Questa mela, dipinta in ogni posizione, sezionata, offerta impietosamente con i suoi semi visibili ai nostri occhi; isolata o raggruppata con le altre, buttata nei labirinti, giocata sulle scacchiere, perduta nelle scatole pazze, come in pericolose voragini; manovrata nei miti dell'antichità, dell'irrealtà, sospesa in certi archi troncati a mezzo, che si perdono e sfumano non si sa dove; questa mela in piano, oppure in caduta, oppure assunta in cielo come la Vergine Maria, come una Santa Teresa d'Avila, o Caterina da Siena, in mistici sudori; offerta sui vasi di Pandora, sui piatti di Caravaggio, su quelli barocchi; tesa ad arrampicarsi per diventare albero, aspirando allo spazio; infilata in valigie di prestigiatori; riflessa negli specchi di Narciso; accumulata in geometriche costruzioni; arrossata da idee sovversive; mela, diventata madre, matrice, sesso, vagina, imbevuta di sensualità, tanto da pulsare come un organo, da diventare umana, pur restando perfetta, lustra, soda, dai colori invitanti: questa mela, dicevo, è un fatto culturale terreno, e quindi anche nevrotico, di gioco da ragazzo e da artista, portato allo spasimo, all'eccesso, oppure dobbiamo guardarla come un fenomeno di psicanalisi; voglio dire da studiarsi sotto questa prospettiva, sotto questa visuale?

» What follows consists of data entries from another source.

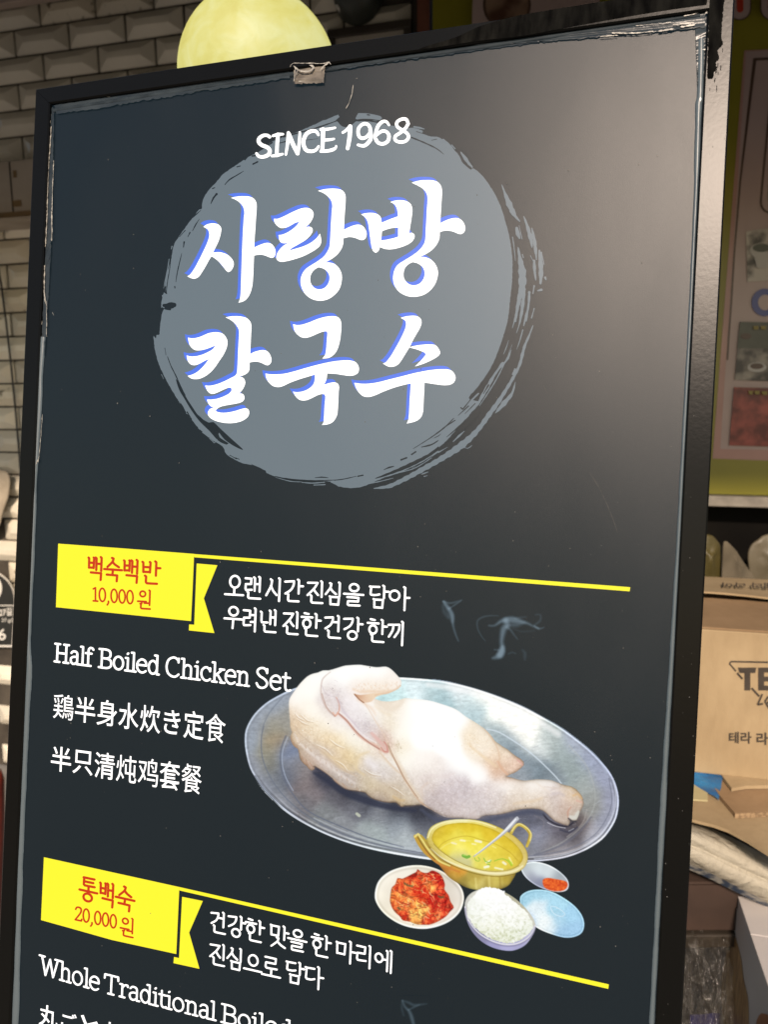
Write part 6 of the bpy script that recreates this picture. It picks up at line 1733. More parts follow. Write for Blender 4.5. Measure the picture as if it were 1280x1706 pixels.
chs = [
 (490,1165,255,250,244),(500,1145,255,252,246),(530,1128,255,254,250),(520,1150,255,253,246),(500,1180,254,246,234),(484,1195,240,222,200),(490,1210,236,212,182),(510,1215,246,228,198),(530,1215,252,242,224),
 (520,1190,255,250,240),(545,1190,252,246,236),(560,1210,250,244,236),(580,1230,252,246,232),(560,1240,248,230,196),(540,1235,244,222,186),(520,1230,240,220,190),(500,1230,232,218,200),
 (600,1250,250,240,218),(590,1265,238,218,178),(575,1265,240,216,172),(560,1262,236,216,186),(540,1260,226,210,196),(520,1255,222,210,200),(505,1245,224,212,202),
 (545,1275,222,208,200),(565,1288,218,206,198),(585,1300,212,202,196),(600,1310,214,202,190),(580,1310,206,192,182),(560,1300,208,196,188),(530,1272,220,206,198),(505,1262,214,190,168),(490,1240,216,190,160),(512,1276,214,186,168),
 (610,1275,226,216,210),(625,1285,228,220,216),(640,1295,226,218,216),(610,1262,238,228,216),(640,1275,240,234,226),(660,1305,224,212,198),(640,1320,222,204,176),(620,1315,226,210,178),(605,1303,228,212,180),(660,1325,220,206,186),(680,1335,222,210,192),(665,1338,214,192,160),(650,1330,218,198,168),
 (620,1250,246,236,220),(640,1260,250,244,234),(600,1240,252,248,240),(655,1290,236,226,216),(680,1320,230,220,208),(635,1340,200,188,186),(625,1328,206,190,178),
 (570,1130,255,255,252),(600,1125,255,255,253),(630,1125,255,254,252),(650,1135,252,246,240),(640,1145,246,230,212),(610,1145,248,236,222),(590,1150,248,236,226),(560,1135,255,254,252),(550,1150,240,230,226),(545,1165,228,218,218),(560,1160,236,228,226),(575,1165,246,240,240),(590,1170,250,246,246),(590,1190,248,242,242),(575,1185,240,232,232),
 (600,1205,226,218,220),(610,1215,222,212,216),(620,1220,234,222,218),(630,1230,226,200,190),(640,1245,214,176,160),(590,1200,238,230,230),(620,1200,250,246,240),(615,1185,252,248,242),(560,1178,222,212,214),(550,1180,230,216,212),
 (650,1180,248,238,222),(640,1175,244,230,214),(660,1190,250,242,230),(640,1200,250,244,234),(645,1205,242,228,204),(670,1200,255,252,246),(660,1230,255,252,242),(660,1250,248,236,214),(665,1265,252,248,236),(690,1190,255,255,252),
 (720,1190,255,255,255),(760,1205,255,255,254),(700,1230,255,255,253),(750,1240,255,255,255),(800,1250,255,254,251),(680,1270,254,250,242),(700,1275,252,246,240),(690,1290,244,236,228),(700,1300,236,226,220),(710,1310,228,216,210),
 (760,1280,255,254,252),(800,1290,255,253,251),(840,1305,255,253,250),(730,1290,246,238,232),(745,1300,232,222,222),(760,1310,222,212,214),(740,1330,218,206,208),(770,1330,220,210,212),(760,1350,224,212,210),(790,1350,222,212,210),(800,1330,226,216,216),(820,1320,236,226,222),(830,1340,226,216,212),(720,1335,214,202,200),(735,1355,212,200,198),
 (860,1320,244,234,224),(870,1335,236,222,206),(850,1345,228,212,196),(890,1315,250,244,238),(910,1310,254,250,246),(900,1330,236,222,206),(920,1325,226,214,210),(930,1335,224,212,208),(925,1355,226,214,206),(945,1330,238,222,206),(905,1345,232,216,200),(935,1370,222,206,194),
 (955,1322,240,222,194),(960,1330,230,206,176),(965,1345,226,206,196),(958,1355,222,216,206),(952,1365,214,214,204),(946,1345,226,200,186),(947,1358,196,160,140),
 (785,1225,250,236,214),(795,1240,246,226,196),(810,1235,250,236,216),(805,1255,248,230,206),(825,1255,246,228,206),(820,1270,240,212,184),(840,1265,250,236,218),(850,1280,244,222,202),(840,1290,228,190,166),(862,1275,238,206,188),(830,1282,232,196,170),(800,1225,248,240,228),(815,1245,252,242,226),
]
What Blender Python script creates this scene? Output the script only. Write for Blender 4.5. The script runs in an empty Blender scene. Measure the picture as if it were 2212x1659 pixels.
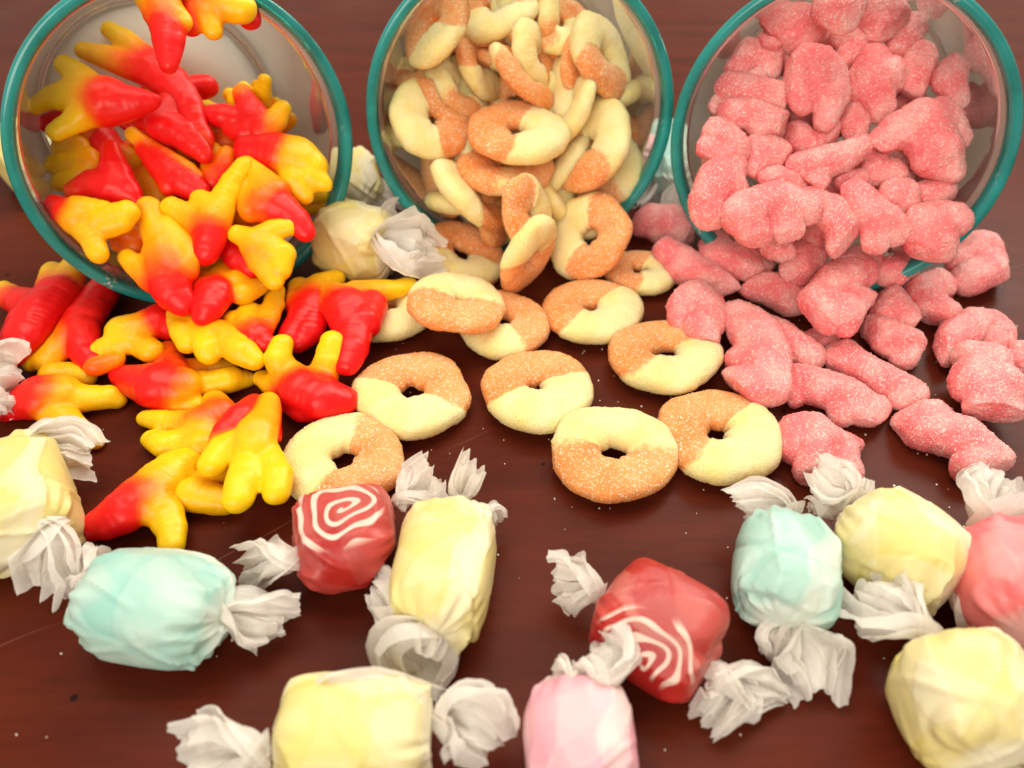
import bpy, bmesh, math, random
import numpy as np
from mathutils import Vector, Matrix, noise

# ------------------------------------------------------------------ camera, world, lamps
SC = bpy.context.scene
COL = SC.collection
PITCH = math.radians(41.45); F = 1779.0; PW, PH = 2212.0, 1659.0; CH = 0.175
cd = bpy.data.cameras.new('camera'); cam = bpy.data.objects.new('camera', cd); COL.objects.link(cam)
cam.location = (0, 0, CH); cam.rotation_euler = (math.radians(90) - PITCH, 0, 0)
cd.sensor_width = 36; cd.lens = F / PW * 36; cd.clip_start = .005; cd.clip_end = 20
cd.dof.use_dof = True; cd.dof.focus_distance = .235; cd.dof.aperture_fstop = 11
SC.camera = cam
W = bpy.data.worlds.new('World'); SC.world = W; W.use_nodes = True
bg = W.node_tree.nodes['Background']; bg.inputs[0].default_value = (1.0, .92, .77, 1); bg.inputs[1].default_value = .60

def area(name, loc, target, sx, sy, power, color):
    l = bpy.data.lights.new(name, 'AREA'); l.shape = 'RECTANGLE'; l.size = sx; l.size_y = sy; l.energy = power; l.color = color
    o = bpy.data.objects.new(name, l); COL.objects.link(o); o.location = loc
    o.rotation_euler = (Vector(target) - Vector(loc)).to_track_quat('-Z', 'Y').to_euler()
    return o
area('window_light', (.62, 1.0, .85), (0, .24, 0), .75, .7, 15, (1, .95, .83))
area('front_fill_light', (-.30, -.95, .75), (0, .25, .04), 1.0, .8, 16, (1, .93, .79))  # added fill from behind the camera, brightens the jar insides
area('jar_fill_light', (-.06, .36, .58), (0, .27, 0), .5, .4, 3.2, (1, .93, .78))  # added fill lamp close above the jars, lifts their contents
SC.view_settings.view_transform = 'Standard'; SC.view_settings.look = 'None'
SC.view_settings.exposure = -.22; SC.view_settings.gamma = 1
SC.cycles.max_bounces = 12; SC.cycles.transparent_max_bounces = 24; SC.cycles.caustics_reflective = False

RNG = np.random.default_rng(7); random.seed(5)
cP, sP = math.cos(PITCH), math.sin(PITCH)
FW = np.array([0, cP, -sP]); UP = np.array([0, sP, cP]); RT = np.array([1., 0, 0]); CAM = np.array([0, 0, CH])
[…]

lo penso che il linguaggio di Vanni Viviani nasca dall'inconscio, alla base c'è indubbiamente un trauma, un bisogno disperato di bellezza, di tenerezza, di follia erotica, non brutale, ma dolce che qualcuno gli ha negata; la sua arte, la sua maniera di dipingere lo trascina sempre di più, in una sfera direi quasi religiosa, dove quella mela simbolo assolutamente
insostituibile (almeno per molto tempo ancora, come prima, nei suoi antichi quadri, c'era la spiga di grano), si fa ammirare da noi, desta il nostro interesse, cerca le nostre interpretazioni.